By Eugene Smith – A selection of mainly South African expats gathered around a sculpture at the top of Max Roach Park Brixton Road London on Saturday 17 June 2017, for prayers in memory of the June 1976 student uprising protest against the introduction of the Afrikaans language to be used as the medium of instruction in schools and colleges.
The uprising resulted in a blood bath, which some says over thousand students and young children were shot dead and mauled by the apartheid police with their dogs. This sculpture relates to that iconic photograph taken by Sam Nzima at the demonstration, which symbolised to the world the struggles the indigenous South African people had to endure under an unjust apartheid system.

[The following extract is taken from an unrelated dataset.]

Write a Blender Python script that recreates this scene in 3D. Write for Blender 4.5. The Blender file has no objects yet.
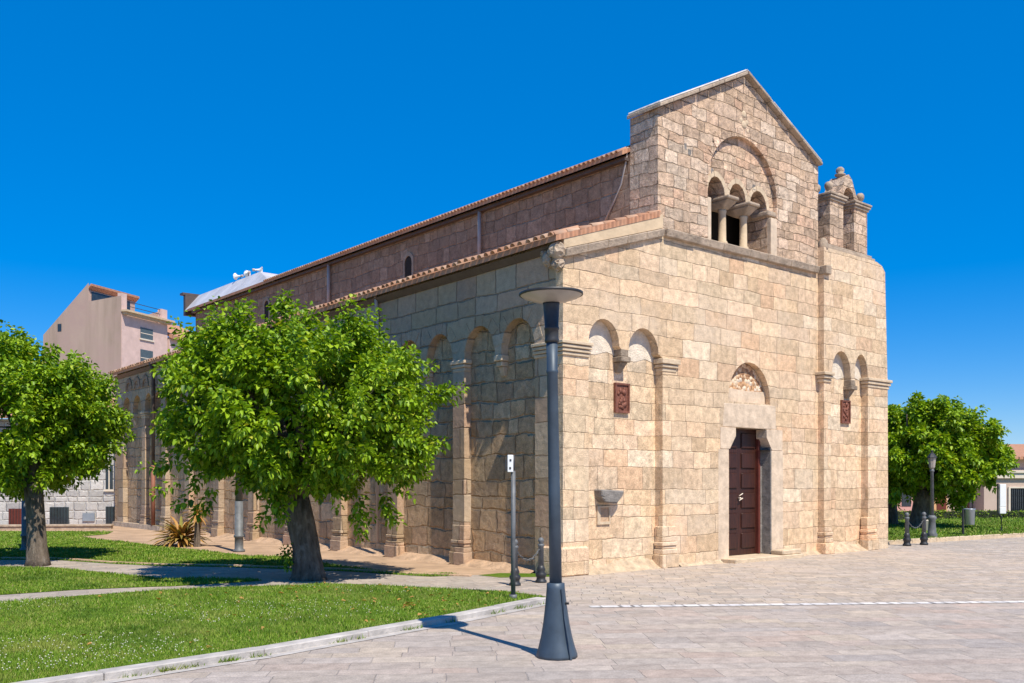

However this now iconic sculpture at the top of Max Roach Park Brixton Road has an interesting history. The subject matter was first commissioned by the 198 gallery in the 1990’s to the Zimbabwean sculptor David Mutasa who was issued £20,000 to sculpt an image and have the finished piece cast in cold cast bronze he subsequently absconded with the remaining cash and the finished art work to Zimbabwe and that was that.

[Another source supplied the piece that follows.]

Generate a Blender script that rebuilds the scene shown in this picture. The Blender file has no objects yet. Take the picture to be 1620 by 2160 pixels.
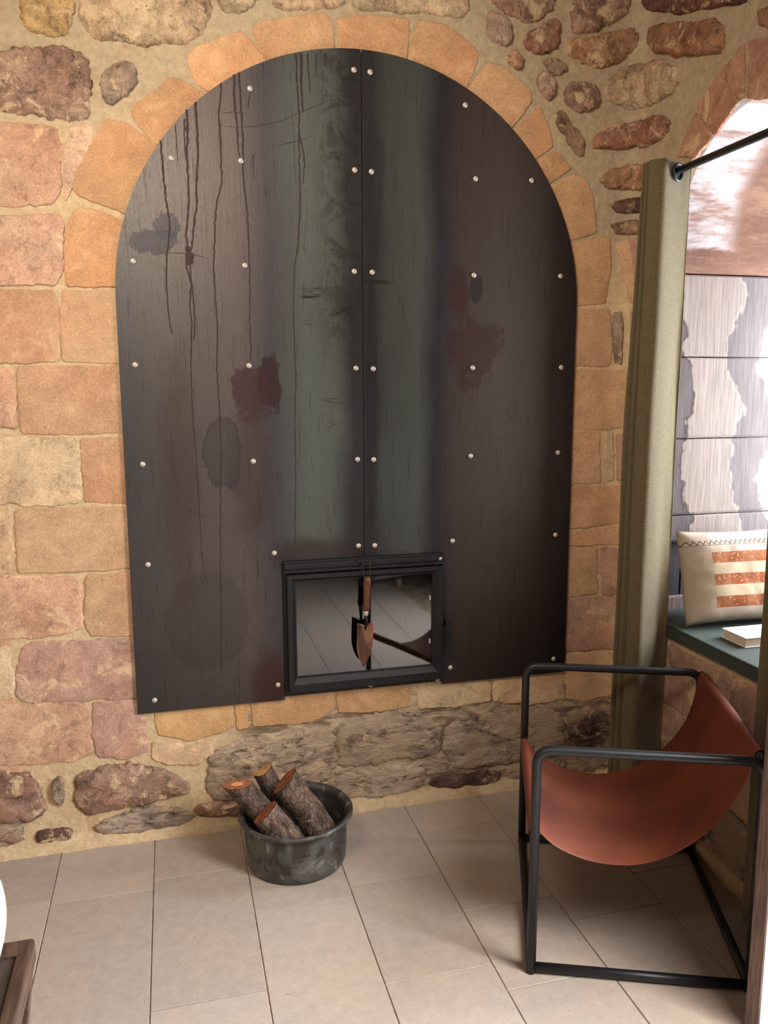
import bpy, bmesh, math, random
from mathutils import Vector, Matrix, geometry, noise
random.seed(7)
S = bpy.context.scene
COL = S.collection

# ------------------------------------------------------------------ camera, world, lights, exposure
cam_d = bpy.data.cameras.new('camera')
cam = bpy.data.objects.new('camera', cam_d); COL.objects.link(cam)
_R = Vector((0.96724249, -0.25383985, -0.0026997)); _U = Vector((0.04247049, 0.15132817, 0.98757078)); _F = Vector((0.25027628, 0.95533508, -0.15715174))
cam.matrix_world = Matrix(((_R.x, _U.x, -_F.x, 0), (_R.y, _U.y, -_F.y, -2.63982), (_R.z, _U.z, -_F.z, 1.5), (0, 0, 0, 1)))
cam_d.sensor_fit = 'VERTICAL'; cam_d.sensor_height = 36; cam_d.lens = 1716.8 / 2160 * 36
cam_d.clip_start = 0.02
S.camera = cam
S.view_settings.view_transform = 'Standard'; S.view_settings.look = 'None'
S.view_settings.gamma = 1; S.view_settings.use_curve_mapping = False
S.view_settings.exposure = 0.0
w = bpy.data.worlds.new('world'); S.world = w; w.use_nodes = True
w.node_tree.nodes['Background'].inputs[0].default_value = (0.80, 0.86, 1.0, 1)
w.node_tree.nodes['Background'].inputs[1].default_value = 0.09

def area(name, loc, target, sx, sy, power, col, spread=180):
    l = bpy.data.lights.new(name, 'AREA'); l.shape = 'RECTANGLE'; l.size = sx; l.size_y = sy
    l.energy = power; l.color = col; l.spread = math.radians(spread)
    o = bpy.data.objects.new(name, l); COL.objects.link(o); o.location = loc
    o.rotation_euler = (Vector(target) - Vector(loc)).to_track_quat('-Z', 'Y').to_euler()
    return o
area('wall_lamp_light', (-0.55, -2.05, 2.65), (0.35, 0.0, 1.95), 0.6, 0.6, 15.5, (1.0, 0.86, 0.69), 88)
area('doorway_daylight', (1.75, -2.02, 1.25), (0.1, -1.75, -0.2), 0.62, 1.9, 80, (1.0, 0.955, 0.93), 130)
area('niche_window_daylight', (2.46, -0.57, 1.42), (1.6, -0.50, 1.38), 0.52, 1.1, 60, (0.90, 0.94, 1.0))

# ------------------------------------------------------------------ helpers
def lin(c):
    f = lambda v: (v/255/12.92) if v/255 <= 0.04045 else ((v/255+0.055)/1.055)**2.4
    return (f(c[0]), f(c[1]), f(c[2]), 1.0)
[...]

Not to be desponded the chairman of the 198 gallery Clarence Thompson created a campaign and managed to raise £13.000 to commission another sculptor, the Jamaican artist Raymond Watson who works in steel, Watson’s finished stunning memorial sculpture entitled First “Child” is what we see erected on the plinth donated by Lambeth Council.
This memorial event finished up at a meeting at 366 Brixton road for talks on the progress and history of South Africa.
This meeting at 336 Brixton Road is regular workshop held on Fridays 7.30-10.00pm where one can express their views and learn about politics and history relating to Africa and the African Diaspora.